Enfin, Marine Le Pen et Nicolas Dupont-Aignan déclarent notre nation « en guerre », la première en profitant pour relancer le débat sur la peine de mort [9], le second pour appeler à la suspension de Schengen [10], tandis que Florian Philippot nous présente un lien supposé évident, entre l’immigration et le fondamentalisme islamique [11]. Mais lorsque son interviewer lui rappelle que les suspects de l’attentat sont nés en France, il bafouille et se perd en conjectures sur la possibilité de leur double nationalité franco-algérienne.

Malheureusement, en marge de ce macabre banquet, alors que ces animaux médiatiques se conforment aux désirs de leur instincts électoraux, des innocents payent déjà le prix d’une insatiable soif de sang [12]. Alors après seulement quelques heures d’hommages sincères, devons nous déjà demander : « où est Charlie ? »

Journalistes et citoyens, vous êtes Charlie !

Une fois encore, notre scène médiatique ne s’est pas montrée à la hauteur. Tandis que des hommes politiques font volontairement des amalgames en tirant ici les ficelles de la compassion et là celles du mépris, vous seuls êtes capables de plaider enfin la cause de l’unité.

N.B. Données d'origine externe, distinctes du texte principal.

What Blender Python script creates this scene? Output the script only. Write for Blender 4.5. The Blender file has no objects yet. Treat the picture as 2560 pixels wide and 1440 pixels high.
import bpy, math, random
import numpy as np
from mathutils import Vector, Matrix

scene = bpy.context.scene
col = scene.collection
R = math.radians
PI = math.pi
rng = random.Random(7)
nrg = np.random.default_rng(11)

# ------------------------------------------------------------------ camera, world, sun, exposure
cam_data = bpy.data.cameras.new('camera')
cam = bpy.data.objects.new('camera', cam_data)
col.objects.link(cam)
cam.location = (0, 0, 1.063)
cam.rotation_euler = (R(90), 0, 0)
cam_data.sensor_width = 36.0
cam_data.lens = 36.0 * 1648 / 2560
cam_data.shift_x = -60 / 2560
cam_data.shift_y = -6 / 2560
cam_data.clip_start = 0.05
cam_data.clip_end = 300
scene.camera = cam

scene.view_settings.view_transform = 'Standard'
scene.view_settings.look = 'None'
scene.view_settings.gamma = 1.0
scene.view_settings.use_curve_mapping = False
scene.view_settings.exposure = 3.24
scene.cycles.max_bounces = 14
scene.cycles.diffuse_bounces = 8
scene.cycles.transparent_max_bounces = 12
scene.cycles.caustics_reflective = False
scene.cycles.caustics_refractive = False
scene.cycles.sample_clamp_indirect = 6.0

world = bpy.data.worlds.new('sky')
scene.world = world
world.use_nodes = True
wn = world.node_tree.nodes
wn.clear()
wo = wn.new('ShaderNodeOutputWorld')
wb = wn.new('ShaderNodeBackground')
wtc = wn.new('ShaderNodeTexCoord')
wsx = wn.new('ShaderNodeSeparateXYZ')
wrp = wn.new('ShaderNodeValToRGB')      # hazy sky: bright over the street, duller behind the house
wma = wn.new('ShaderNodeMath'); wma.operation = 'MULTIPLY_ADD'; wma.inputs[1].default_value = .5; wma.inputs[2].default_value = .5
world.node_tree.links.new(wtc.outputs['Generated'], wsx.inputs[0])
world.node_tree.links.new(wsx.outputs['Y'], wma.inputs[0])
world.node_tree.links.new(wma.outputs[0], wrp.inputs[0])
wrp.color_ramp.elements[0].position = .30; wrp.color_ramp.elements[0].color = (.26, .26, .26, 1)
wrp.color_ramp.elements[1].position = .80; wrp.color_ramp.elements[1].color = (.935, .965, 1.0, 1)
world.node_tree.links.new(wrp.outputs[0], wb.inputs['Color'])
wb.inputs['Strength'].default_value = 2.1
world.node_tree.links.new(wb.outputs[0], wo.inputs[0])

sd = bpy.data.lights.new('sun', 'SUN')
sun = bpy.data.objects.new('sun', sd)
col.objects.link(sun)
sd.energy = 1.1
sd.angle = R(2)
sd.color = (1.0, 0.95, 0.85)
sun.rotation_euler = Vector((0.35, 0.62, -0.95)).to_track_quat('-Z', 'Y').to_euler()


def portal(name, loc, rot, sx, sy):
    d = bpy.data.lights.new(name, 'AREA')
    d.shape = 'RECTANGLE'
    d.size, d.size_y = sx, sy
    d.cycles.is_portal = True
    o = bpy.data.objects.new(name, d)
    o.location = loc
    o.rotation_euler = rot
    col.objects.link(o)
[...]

Que vous soyez souverainiste ou fédéraliste ; socialiste ou capitaliste, si vous lisez ceci, soyez sûr qu’en ces temps difficiles où quelques sinistres personnages veulent nous enrôler dans leurs conflits sans intérêt, l’heure est venue de revendiquer nos liens, dans l’aspiration commune de la paix et de la liberté.

Aux victimes du 7 janvier 2015, comme vous, puissions nous semer l’humour et trouver le courage.